Amalia es una mujer con mucha energía, con malicia indígena que enamora a muchos hombres aunque no la conozcan ni en fotos. Tiene una voz que encanta serpientes. Con sólo un año en W Radio ya le llegan mensajes de enamorados invisibles, indescifrables y atrevidos, que con esmero le escriben poemas, líricas y otro tipo de cosas que no están dentro de un género determinado, ni mucho menos encajan perfecto dentro de las figuras retóricas pero que son letras inspiradas en ella, en esta ‘su’ musa, en la periodista joven con voz grave y paisa que cada día se escucha en Medellín en los 90.9 FM.

La bandeja de entrada de su correo electrónico Gmail está agobiada inclementemente aunque la hubiese revisado la noche anterior, la mañana que le sigue a esa noche y en otras dos o tres ocasiones después.

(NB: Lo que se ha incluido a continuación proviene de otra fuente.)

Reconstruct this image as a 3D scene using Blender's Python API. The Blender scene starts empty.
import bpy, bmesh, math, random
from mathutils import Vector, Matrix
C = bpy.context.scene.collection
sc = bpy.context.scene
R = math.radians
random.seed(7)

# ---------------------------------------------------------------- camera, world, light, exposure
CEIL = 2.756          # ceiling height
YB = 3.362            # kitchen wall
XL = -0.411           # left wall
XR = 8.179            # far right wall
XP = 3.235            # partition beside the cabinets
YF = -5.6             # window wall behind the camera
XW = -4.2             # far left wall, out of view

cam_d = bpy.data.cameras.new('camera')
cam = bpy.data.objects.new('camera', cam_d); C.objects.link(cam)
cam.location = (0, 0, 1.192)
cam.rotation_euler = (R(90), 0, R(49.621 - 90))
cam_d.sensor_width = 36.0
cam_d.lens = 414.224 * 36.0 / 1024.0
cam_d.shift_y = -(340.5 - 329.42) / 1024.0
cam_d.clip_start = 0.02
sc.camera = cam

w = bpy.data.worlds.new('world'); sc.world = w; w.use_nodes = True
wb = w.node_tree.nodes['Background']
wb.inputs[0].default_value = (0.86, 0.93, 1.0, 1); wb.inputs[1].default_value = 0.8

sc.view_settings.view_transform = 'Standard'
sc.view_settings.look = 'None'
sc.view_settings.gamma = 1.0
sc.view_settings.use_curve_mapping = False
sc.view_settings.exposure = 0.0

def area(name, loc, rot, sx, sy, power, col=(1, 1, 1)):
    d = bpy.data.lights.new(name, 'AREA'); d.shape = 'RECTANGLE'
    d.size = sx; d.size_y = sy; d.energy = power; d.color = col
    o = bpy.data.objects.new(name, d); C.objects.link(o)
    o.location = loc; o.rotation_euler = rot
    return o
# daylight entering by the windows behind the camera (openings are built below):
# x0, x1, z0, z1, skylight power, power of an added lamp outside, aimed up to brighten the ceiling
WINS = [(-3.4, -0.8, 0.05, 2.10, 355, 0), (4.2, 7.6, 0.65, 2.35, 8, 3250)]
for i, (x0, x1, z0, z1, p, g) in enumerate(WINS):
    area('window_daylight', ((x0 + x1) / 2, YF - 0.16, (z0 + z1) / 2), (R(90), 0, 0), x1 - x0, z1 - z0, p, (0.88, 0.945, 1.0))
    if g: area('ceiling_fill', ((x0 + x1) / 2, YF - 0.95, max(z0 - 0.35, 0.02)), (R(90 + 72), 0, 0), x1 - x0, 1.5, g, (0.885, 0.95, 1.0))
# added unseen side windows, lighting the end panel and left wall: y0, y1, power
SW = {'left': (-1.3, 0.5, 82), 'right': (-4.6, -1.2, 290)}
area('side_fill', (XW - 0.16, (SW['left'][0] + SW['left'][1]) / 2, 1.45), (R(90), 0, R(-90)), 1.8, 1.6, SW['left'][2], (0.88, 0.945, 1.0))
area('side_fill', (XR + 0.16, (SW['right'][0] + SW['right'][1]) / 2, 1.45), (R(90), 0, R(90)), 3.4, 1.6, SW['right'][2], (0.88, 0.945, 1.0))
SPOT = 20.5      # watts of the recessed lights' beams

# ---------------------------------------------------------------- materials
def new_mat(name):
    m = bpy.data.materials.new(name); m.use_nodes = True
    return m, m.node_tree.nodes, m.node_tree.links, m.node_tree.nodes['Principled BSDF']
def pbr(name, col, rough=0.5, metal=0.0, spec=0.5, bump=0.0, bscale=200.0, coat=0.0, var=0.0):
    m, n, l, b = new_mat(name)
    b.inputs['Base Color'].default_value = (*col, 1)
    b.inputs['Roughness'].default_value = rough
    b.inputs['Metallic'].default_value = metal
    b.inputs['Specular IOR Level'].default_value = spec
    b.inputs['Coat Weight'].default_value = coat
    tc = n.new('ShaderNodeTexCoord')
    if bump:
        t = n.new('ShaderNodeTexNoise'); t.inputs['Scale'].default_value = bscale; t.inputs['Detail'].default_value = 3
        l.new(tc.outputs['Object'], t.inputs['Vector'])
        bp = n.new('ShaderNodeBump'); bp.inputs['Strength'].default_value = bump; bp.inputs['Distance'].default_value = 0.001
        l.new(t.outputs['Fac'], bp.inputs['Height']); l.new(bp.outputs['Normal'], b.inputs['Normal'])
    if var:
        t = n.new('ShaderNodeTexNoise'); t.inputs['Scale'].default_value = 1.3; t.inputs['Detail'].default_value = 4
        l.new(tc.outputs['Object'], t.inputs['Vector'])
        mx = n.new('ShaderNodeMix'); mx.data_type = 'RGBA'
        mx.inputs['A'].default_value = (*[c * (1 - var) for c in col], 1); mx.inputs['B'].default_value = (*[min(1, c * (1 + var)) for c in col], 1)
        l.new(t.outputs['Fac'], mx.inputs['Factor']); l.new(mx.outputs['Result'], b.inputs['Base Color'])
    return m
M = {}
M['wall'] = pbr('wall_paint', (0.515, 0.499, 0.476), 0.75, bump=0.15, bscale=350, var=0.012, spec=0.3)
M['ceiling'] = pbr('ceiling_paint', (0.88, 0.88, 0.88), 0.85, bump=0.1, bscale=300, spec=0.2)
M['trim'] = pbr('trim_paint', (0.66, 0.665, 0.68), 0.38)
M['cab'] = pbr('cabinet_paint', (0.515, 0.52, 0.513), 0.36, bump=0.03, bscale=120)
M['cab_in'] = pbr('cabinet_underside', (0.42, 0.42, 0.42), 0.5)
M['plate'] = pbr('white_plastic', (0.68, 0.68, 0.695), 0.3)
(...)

Mensajes de todo tipo son clasificados en sus carpetas o en el peor de los casos en la papelera de reciclaje, donde normalmente terminan el 50% de ellos por ser cadenas, 'spam', o campañas descabelladas. La apertura reciente del correo electrónico de su madre rebosa los primeros mensajes y ocultan los importantes (de trabajo), así que esto le molesta y la enferma, tener que eliminar cuanto ‘correo basura y cadena estúpida’ haya.
La cantidad de ‘clics’ que suenan por segundo superarían cualquier record mundial, pues en radio el tiempo es corto y para Amalia es oro.

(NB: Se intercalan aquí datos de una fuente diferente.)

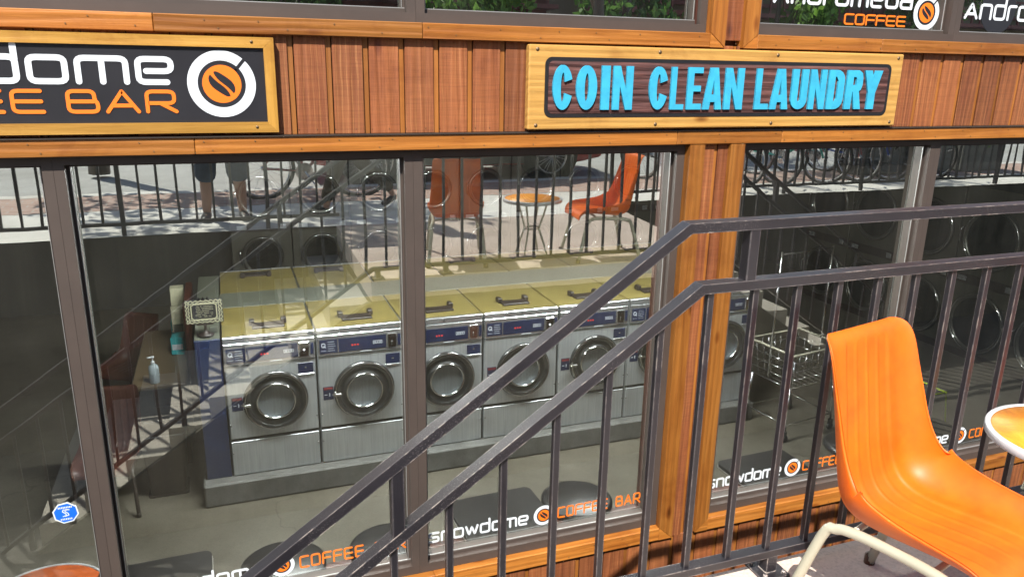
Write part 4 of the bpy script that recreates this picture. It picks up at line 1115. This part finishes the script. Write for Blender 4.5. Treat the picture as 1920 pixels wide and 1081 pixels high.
m.build('tub', M_lid, t)
m = MB(); m.tube([(p[0], p[1], .522) for p in q2], .008, 6, closed=True); m.build('rim', M_rubber, t)

# ------------------------------------------------------------------ dryers
def dryer(label, W_, H_, D_, zs, r_):
    t = thing('stacked_dryer', label, 'dryer', (0, 0, 0), 0, 'stacked tumble dryers')
    a, b = -W_/2+.005, W_/2-.005
    m = MB(); m.box(a, 0, 0, b, D_, H_, bev=.006); m.build('body', M_dryer, t)
    m = MB(); m.box(a+.01, -.012, (zs[0]+zs[1])/2-.07, b-.01, -.0005, (zs[0]+zs[1])/2+.05, bev=.004); k = m.build('control_strip', M_lid, t)
    m = MB(); m.box(a+.08, -.016, (zs[0]+zs[1])/2-.035, a+.2, -.0125, (zs[0]+zs[1])/2+.02); m.box(b-.14, -.024, (zs[0]+zs[1])/2-.04, b-.06, -.0125, (zs[0]+zs[1])/2+.03, bev=.003); m.build('coin_slot', M_steel2, k)
    m = MB(); m.box(a, -.006, -.0, b, -.0005, .09); m.build('kick_plate', M_lid, t)
    for z in zs:
        MD = Matrix.Translation((0, 0, z)) @ Matrix.Rotation(R(90), 4, 'X')
        m = MB(); m.lathe([(r_, 0), (r_+.008, .02), (r_-.012, .036), (r_-.04, .030), (r_-.05, .018)], 48, MD, cap=False); d = m.build('door', M_dryer2, t)
        m = MB(); m.lathe([(r_-.05, .018), (r_*.5, .028), (.0001, .03)], 40, MD, cap=False); m.build('door_glass', M_dryerdk, d)
        m = MB(); m.lathe([(r_-.018, .036), (r_-.013, .041), (r_-.008, .036)], 48, MD, cap=False); m.build('chrome_ring', M_chrome, d)
        m = MB(); m.tube([(-r_-.005, -.03, z-.10), (-r_-.02, -.055, z-.07), (-r_-.02, -.055, z+.07), (-r_-.005, -.03, z+.10)], .011, 8); m.build('handle', M_chrome, d)
    return t
M_dryer2 = plain('dryer_door', (.09, .087, .075), .3, .6, .1, 3)
bl = ['behind the chevron sign at the left', 'behind the second washer', 'behind the left mullion zone, third from the left', 'behind the red reflected chair', 'fifth from the left', 'sixth from the left', 'seventh from the left', 'eighth from the left', 'near the back right corner']
d1 = dryer('back wall stacked dryer '+bl[0], .77, 2.1, .8, (.82, 1.62), .265)
for i in range(9):
    o = d1 if i == 0 else dup(d1, (0, 0, 0), 0, 'back wall stacked dryer '+bl[i]); o.location = (.41+.775*i, 7.0, FL)
d2 = dryer('right wall stacked dryer', .86, 2.05, .8, (.46, 1.47), .36)
rl = ['nearest the window', 'second from the window', 'third from the window', 'fourth from the window', 'farthest from the window']
for i in range(5):
    o = d2 if i == 0 else dup(d2, (0, 0, 0)); o['label'] = 'large stacked dryer on the right wall, '+rl[i]
    o.location = (8.26, 1.9+.87*i, FL); o.rotation_euler = (0, 0, R(-90))

# ------------------------------------------------------------------ wire laundry cart
t = thing('laundry_cart', 'chrome wire laundry cart on casters with a hanging bar, inside the right window', 'cart', (4.95, 2.0, FL), R(8))
bx, by, zt, zb_ = .33, .27, .86, .52
m = MB(); m.tube([(-bx, -by, zt), (bx, -by, zt), (bx, by, zt), (-bx, by, zt)], .012, 8, closed=True); m.build('basket_rim', M_cream, t)
m = MB()
for k in range(4):
    z = zb_+k*.085; f = .86+.04*k
    m.tube([(-bx*f, -by*f, z), (bx*f, -by*f, z), (bx*f, by*f, z), (-bx*f, by*f, z)], .0035, 6, closed=True)
for k in range(9):
    u = -1+2*k/8
    for s_ in (-1, 1): m.tube([(u*bx, s_*by, zt), (u*bx*.86, s_*by*.86, zb_)], .003, 5); 
    m.tube([(u*bx*.86, -by*.86, zb_), (u*bx*.86, by*.86, zb_)], .003, 5)
for k in range(7):
    u = -1+2*k/6
    for s_ in (-1, 1): m.tube([(s_*bx, u*by, zt), (s_*bx*.86, u*by*.86, zb_)], .003, 5)
m.build('wire_basket', M_chrome, t)
for sx in (-1, 1):
    for sy in (-1, 1):
        m = MB(); m.tube([(sx*bx*.86, sy*by*.86, zb_), (sx*bx*.92, sy*by*.92, .11)], .011, 8); m.build('leg', M_chrome, t)
        m = MB(); m.lathe([(.035, -.011), (.038, 0), (.035, .011)], 20, Matrix.Translation((sx*bx*.92, sy*by*.92, .038)) @ Matrix.Rotation(R(90), 4, 'X')); m.box(sx*bx*.92-.012, sy*by*.92-.018, .04, sx*bx*.92+.012, sy*by*.92+.018, .11); m.build('caster', M_rubber, t)
m = MB(); m.tube([(-bx*.92, -by*.92, .17), (bx*.92, -by*.92, .17), (bx*.92, by*.92, .17), (-bx*.92, by*.92, .17)], .007, 6, closed=True); m.build('lower_frame', M_chrome, t)
m = MB(); m.tube([(-bx, 0, zt-.3), (-bx, 0, 1.76)], .011, 8); m.tube([(bx, 0, zt-.3), (bx, 0, 1.76)], .011, 8); m.tube([(-bx-.0, 0, 1.735), (bx+.0, 0, 1.735)], .008, 8)
for k in range(6): m.tube([(-bx+.08+.05*k, 0, 1.735), (-bx+.09+.05*k, 0, 1.60)], .002, 4)
m.build('hanging_bar', M_chrome, t)

# ------------------------------------------------------------------ street side: persons
def skin_mesh(name, joints, edges, mat, parent, sub=2, root=0):
    """joints: list of (pos, rx, ry)"""
    me = bpy.data.meshes.new(name); me.from_pydata([j[0] for j in joints], edges, []); me.update()
    o = bpy.data.objects.new(name, me); COL.objects.link(o)
    md = o.modifiers.new('skin', 'SKIN'); md.use_smooth_shade = True
    sv = me.skin_vertices[0].data
    for i, j in enumerate(joints): sv[i].radius = (j[1], j[2]); sv[i].use_root = (i == root)
    s2 = o.modifiers.new('sub', 'SUBSURF'); s2.levels = sub; s2.render_levels = sub
    dg = bpy.context.evaluated_depsgraph_get(); ev = o.evaluated_get(dg)
    nm = bpy.data.meshes.new_from_object(ev); bpy.data.objects.remove(o)
    nm.materials.clear(); nm.materials.append(mat)
    for p in nm.polygons: p.use_smooth = True
    o = bpy.data.objects.new(name, nm); COL.objects.link(o); o.parent = parent; return o
def person(label, loc, rz, pose, shirt, lower, short, arms):
    t = thing('person', label, 'person', loc, rz)
    # joints (local: faces +y)
    hip = Vector((0, 0, .93)); J = []; E_ = []
    def add(p, rx, ry=None, par=None):
        J.append((tuple(p), rx, ry or rx)); i = len(J)-1
        if par is not None: E_.append((par, i))
        return i
    pel = add(hip, .15, .11)
    wa = add((0, 0, 1.08), .135, .10, pel); ch = add((0, .0, 1.27), .155, .11, wa); sh = add((0, 0, 1.42), .12, .085, ch)
    nk = add((0, .01, 1.51), .052, .052, sh); jaw = add((0, .03, 1.58), .062, .072, nk); hd = add((0, .022, 1.66), .078, .095, jaw); tp = add((0, .01, 1.735), .055, .065, hd)
    nose = add((0, .115, 1.635), .014, .014, hd)
    for s_ in (-1, 1): add((s_*.078, .01, 1.64), .012, .02, hd)
    legs = []
    for s_, (kn, an, toe) in zip((-1, 1), pose):
        h = add((s_*.095, 0, .86), .088, .092, pel); th = add((Vector((s_*.1, 0, .86))+Vector(kn))/2, .078, .082, h); k = add(kn, .056, .06, th)
        cf = add((Vector(kn)*.62+Vector(an)*.38)+Vector((0, -.015, 0)), .056, .060, k); a_ = add(an, .036, .042, cf); hl = add((Vector(an)+Vector((0, -.02, -.055))), .035, .03, a_)
        tt = add(toe, .04, .026, hl); legs.append((h, k, a_))
    for s_, (el, wr, hand) in zip((-1, 1), arms):
        s1 = add((s_*.17, 0, 1.41), .058, .058, sh); e1 = add(el, .038, .04, s1); w1_ = add(wr, .025, .028, e1); pm = add((Vector(wr)*.4+Vector(hand)*.6), .038, .018, w1_)
        d = (Vector(hand)-Vector(wr)).normalized(); side = d.cross(Vector((0, 0, 1))).normalized() if abs(d.z) < .9 else Vector((0, 1, 0))
        for q in range(4):
            bp = Vector(hand)+side*(-.027+.018*q); f1 = add(bp+d*.03, .0095, .0095, pm); f2 = add(bp+d*(.055+.006*(1.5-abs(q-1.5)))+Vector((0, 0, -.012)), .0085, .0085, f1)
        th1 = add(Vector(wr)+side*-.045+d*.055, .0105, .0105, pm)
    body = skin_mesh('body', J, E_, M_skin, t, 2, pel)
    # clothes as slightly larger shells
    g = .016
    JJ = [J[pel], J[wa], J[ch], J[sh]]; jj = [(p, a+g, b+g) for p, a, b in JJ]
    jj[0] = ((0, 0, .97), .155, .12)
    for s_, (el, wr, hand) in zip((-1, 1), arms):
        jj.append(((s_*.17, 0, 1.41), .074, .074)); jj.append((tuple(Vector((s_*.17, 0, 1.41))*.3+Vector(el)*.7), .062, .062))
    skin_mesh('shirt', jj, [(0, 1), (1, 2), (2, 3), (3, 4), (4, 5), (3, 6), (6, 7)], shirt, t, 2, 0)
    jj = [((0, 0, 1.02), .158, .125), (tuple(hip), .165, .128)]; ee = [(0, 1)]
    for s_, (kn, an, toe) in zip((-1, 1), pose):
        b = len(jj); kn = Vector(kn); an = Vector(an)
        jj.append(((s_*.1, 0, .85), .105, .108)); ee.append((1, b))
        if short: jj.append((tuple(Vector((s_*.1, 0, .85))*.45+kn*.55), .102, .104)); jj.append((tuple(kn), .108, .108)); jj.append((tuple(kn*.62+an*.38), .112, .112)); ee += [(b, b+1), (b+1, b+2), (b+2, b+3)]
        else:
            jj.append((tuple(kn), .08, .085)); jj.append((tuple(an+Vector((0, 0, .03))), .066, .07)); ee += [(b, b+1), (b+1, b+2)]
    skin_mesh('shorts' if short else 'trousers', jj, ee, lower, t, 2, 1)
    for s_, (kn, an, toe) in zip((-1, 1), pose):
        an = Vector(an); toe = Vector(toe)
        skin_mesh('shoe', [(tuple(an+Vector((0, -.045, -.045))), .044, .04), (tuple(an+Vector((0, .03, -.045))), .047, .042), (tuple(toe+Vector((0, -.02, .0))), .05, .032), (tuple(toe+Vector((0, .05, -.005))), .036, .022)], [(0, 1), (1, 2), (2, 3)], M_bikeblk, t, 2, 1)
    m = MB(); m.lathe([(.0001, 1.775), (.05, 1.768), (.085, 1.73), (.1, 1.68), (.098, 1.64), (.08, 1.62)], 20, Matrix.Translation((0, -.012, 0)), cap=False); m.build('hair', M_hair, t)
    m = MB()
    for s_ in (-1, 1): m.lathe([(.0001, .011), (.008, .008), (.011, 0)], 10, Matrix.Translation((s_*.032, .105, 1.66)) @ Matrix.Rotation(R(-90), 4, 'X'), cap=False)
    m.build('eyes', M_white, t)
    return t
stand = [((-.14, .02, .50), (-.155, -.01, .085), (-.17, .13, .035)), ((.14, .02, .50), (.155, -.01, .085), (.17, .13, .035))]
holdarms = [((-.25, .14, 1.20), (-.09, .36, 1.38), (-.075, .41, 1.42)), ((.25, .14, 1.20), (.09, .36, 1.38), (.075, .41, 1.42))]
person('person in knee-length denim shorts and black shoes standing at the railing taking the picture', (-.01, -4.08, 0), 0, stand, M_grey, M_denim, True, holdarms)
t = thing('phone', 'black phone held up by the person in denim shorts', 'phone', (0, -3.60, 1.47))
m = MB(); m.box(-.08, -.004, -.037, .08, .004, .037, bev=.003); m.build('phone_body', M_black, t)
stride = [((-.1, -.02, .50), (-.12, -.36, .16), (-.12, -.27, .06)), ((.1, .2, .52), (.1, .34, .09), (.1, .47, .05))]
walkarms = [((-.23, .12, 1.16), (-.2, .3, 1.02), (-.19, .36, .98)), ((.23, -.12, 1.15), (.24, -.12, .92), (.24, -.12, .85))]
person('person in maroon shirt and brown trousers striding past on the pavement', (1.27, -4.15, 0), R(90), stride, M_maroon, M_olive, False, walkarms)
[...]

La canción que caracteriza al programa, ‘La Hora del Regreso’, se deja rodar y Amalia comienza a organizar las noticias que dirá al aire. Además de su inmenso conocimiento sobre actualidad, literatura y cine, su personalidad arrolla el micrófono, así cuando menos se piensa está en plena conversación al aire con millones de colombianos, su mesa de trabajo, la mesa de trabajo de Bogotá y ella misma.

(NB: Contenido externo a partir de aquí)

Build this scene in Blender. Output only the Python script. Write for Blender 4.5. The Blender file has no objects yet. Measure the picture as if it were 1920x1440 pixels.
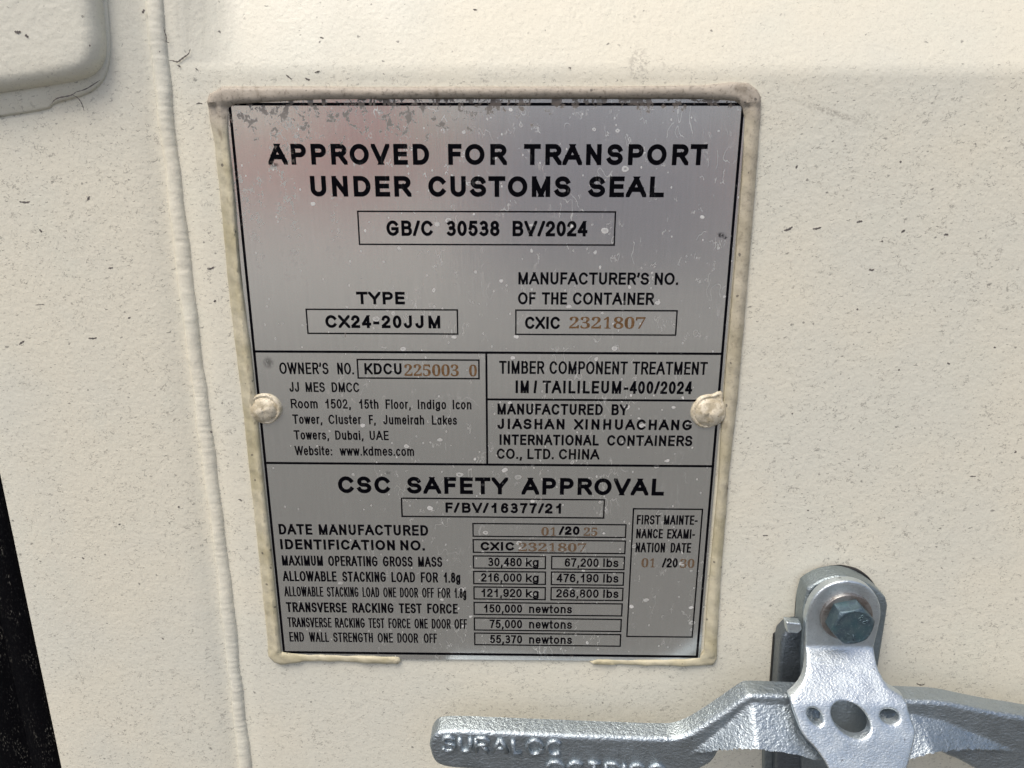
import bpy, bmesh, math, random, json
import numpy as np
from mathutils import Vector, Matrix
from mathutils.geometry import delaunay_2d_cdt

random.seed(7)
S = bpy.context.scene
COL = S.collection
R = math.radians

# ------------------------------------------------------------------ camera, sky, sun, exposure
# plane y = 0 is the face of the plate, -y is towards the viewer, metres everywhere
FPX = 1400.0
CAMPOS = Vector((0.1212, -0.3245, -0.0230))
PITCH, YAW, ROLL = -0.2879, -0.0152, 0.0015
cp, sp = math.cos(PITCH), math.sin(PITCH)
cyw, syw = math.cos(YAW), math.sin(YAW)
FW = Vector((syw * cp, cyw * cp, sp))
RT0 = Vector((cyw, -syw, 0))
UP0 = RT0.cross(FW)
RT = math.cos(ROLL) * RT0 + math.sin(ROLL) * UP0
UP = -math.sin(ROLL) * RT0 + math.cos(ROLL) * UP0
cam = bpy.data.cameras.new('camera')
cam.sensor_width = 36.0
cam.lens = FPX / 1920 * 36.0
cam.clip_start = 0.01
cam.clip_end = 400
camo = bpy.data.objects.new('camera', cam)
COL.objects.link(camo)
M = Matrix((RT, UP, -FW)).transposed().to_4x4()
M.translation = CAMPOS
camo.matrix_world = M
S.camera = camo

SUN_EL, SUN_AZ = 60, 212          # azimuth: 180 = straight behind the viewer
W = bpy.data.worlds.new('World')
S.world = W
W.use_nodes = True
nt = W.node_tree
bg = nt.nodes['Background']
sky = nt.nodes.new('ShaderNodeTexSky')
sky.sky_type = 'NISHITA'
sky.sun_disc = False
sky.sun_elevation = R(SUN_EL)
sky.sun_rotation = R(SUN_AZ)
sky.air_density = 1.0
sky.dust_density = 5.0
sky.ozone_density = 1.0
nt.links.new(sky.outputs[0], bg.inputs[0])
bg.inputs[1].default_value = 0.15
sun = bpy.data.lights.new('sun', 'SUN')
sun.energy = 1.9
sun.angle = R(28)
sun.color = (1, 0.95, 0.86)
suno = bpy.data.objects.new('sun', sun)
COL.objects.link(suno)
az = R(SUN_AZ)
tosun = Vector((math.sin(az) * math.cos(R(SUN_EL)), math.cos(az) * math.cos(R(SUN_EL)), math.sin(R(SUN_EL))))
suno.rotation_euler = tosun.to_track_quat('Z', 'Y').to_euler()
suno.location = (0, -3, 4)
S.view_settings.view_transform = 'Standard'
S.view_settings.look = 'None'
S.view_settings.gamma = 1
S.view_settings.use_curve_mapping = False
S.view_settings.exposure = 0.0

# ------------------------------------------------------------------ measuring helpers
def ray(u, v):
    return FW + RT * ((u - 960) / FPX) + UP * ((720 - v) / FPX)

def P(u, v, d=0.0):
    """photo point -> (x, z) on the vertical plane standing d metres in front of the plate face"""
    r = ray(u, v)
    t = (-d - CAMPOS.y) / r.y
    p = CAMPOS + r * t
    return (p.x, p.z)

def Pf(u, v, fun):
    """photo point on a surface whose depth is fun(x, z)"""
    d = 0.02
    for _ in range(40):
        x, z = P(u, v, d)
        d = 0.5 * d + 0.5 * fun(x, z)
    return P(u, v, d)

# ------------------------------------------------------------------ object helpers
def setp(o, label=None, cat=None, group=None, kind=None):
    if label: o['label'] = label
    if cat: o['category'] = cat
    if group: o['group'] = group
    if kind: o['kind'] = kind
    return o

def empty(name, loc, label, cat, group=None):
    o = bpy.data.objects.new(name, None)
    o.empty_display_size = 0.02
    COL.objects.link(o)
    o.location = loc
    return setp(o, label, cat, group)

def link(name, me, mat, parent=None, smooth=True):
    o = bpy.data.objects.new(name, me)
    COL.objects.link(o)
    if mat: me.materials.append(mat)
    if smooth:
        me.shade_smooth()
    if parent:
        o.parent = parent
        o.matrix_parent_inverse = Matrix.Translation(-Vector(parent.location)) if parent.type == 'EMPTY' else Matrix()
    return o

def mesh(name, verts, faces):
    me = bpy.data.meshes.new(name)
    me.from_pydata([tuple(v) for v in verts], [], faces)
    me.update()
    return me

def resample(loop, step):
    out = []
    n = len(loop)
    for i in range(n):
        a = np.array(loop[i]); b = np.array(loop[(i + 1) % n])
        k = max(1, int(round(np.linalg.norm(b - a) / step)))
        for j in range(k):
            out.append(tuple(a + (b - a) * j / k))
    return out

def chaikin(loop, it=2):
    for _ in range(it):
        o = []
        n = len(loop)
        for i in range(n):
            a = loop[i]; b = loop[(i + 1) % n]
            o.append((a[0] * .75 + b[0] * .25, a[1] * .75 + b[1] * .25))
            o.append((a[0] * .25 + b[0] * .75, a[1] * .25 + b[1] * .75))
        loop = o
    return loop

def area(loop):
    a = 0
    for i in range(len(loop)):
        x0, y0 = loop[i]; x1, y1 = loop[(i + 1) % len(loop)]
        a += x0 * y1 - x1 * y0
    return a / 2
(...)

La apasionada “Amalú”, como le dicen sus amigos más cercanos, interviene en las conversaciones que vienen en unas ondas de la capital colombiana hasta la capital antioqueña y viceversa.
La voz de un amigable señor invisible la saluda por un canal interno que no disimula el acento ‘rolo’.

Una manera especial y sensata de tomarse la palabra o en otros casos de responder a la típica frase: “Amalia en Medellín…” en la que su compañero en Bogotá espera ella haga una entrada perfecta, normalmente supera las expectativas de la información requerida. Una mezcla de fonemas, vocalización, rapidez mental, tiempos precisos, entonaciones perfectas y una que otra risa se convierten en las intervenciones de Amalia en un brillo con luz propia.

De lunes a viernes, esta periodista pasa alrededor de siete horas en una cabina radial que no tiene ventanas. Sin embargo, Amalia Londoño logra pintarla de colores y ponerle unos ventanales gigantes que tienen una vista única y personal, pero este ejercicio solicita el doble de energía e imaginación que normalmente no tiene por las pocas horas de sueño que tuvo la noche anterior gracias a la cantidad de información que agobia su cabeza cuando el día llega a su conticinio.

Son las cinco de la tarde y la publicidad con imán de los domicilios hacen brillar sus ojos. Una decisión difícil entre salpicón, pastel, sándwich, derretido… que intensifica su creatividad cuando logra salir de la cabina café y la convierte en un paisaje hermoso y fresco con olor a pino.

Poco a poco Amalia, se come el mundo a mordiscos con dos tasas de sonrisas, tres de conocimientos y un balde pasión. Para aquel que no sepa que es la pasión, que nunca la haya sentido (aunque debe estar muerto en vida) o que simplemente la relaciona con algo sexual, la pasión es el sabor de la vida, es lo que hace a esta mujer levantarse a trotar, leer, escribir, dictar clase y aún así conversar con el país sobre lo que está viviendo con una sonrisa encima.

La apasionada “Amalú”, un necesario pero escaso personaje.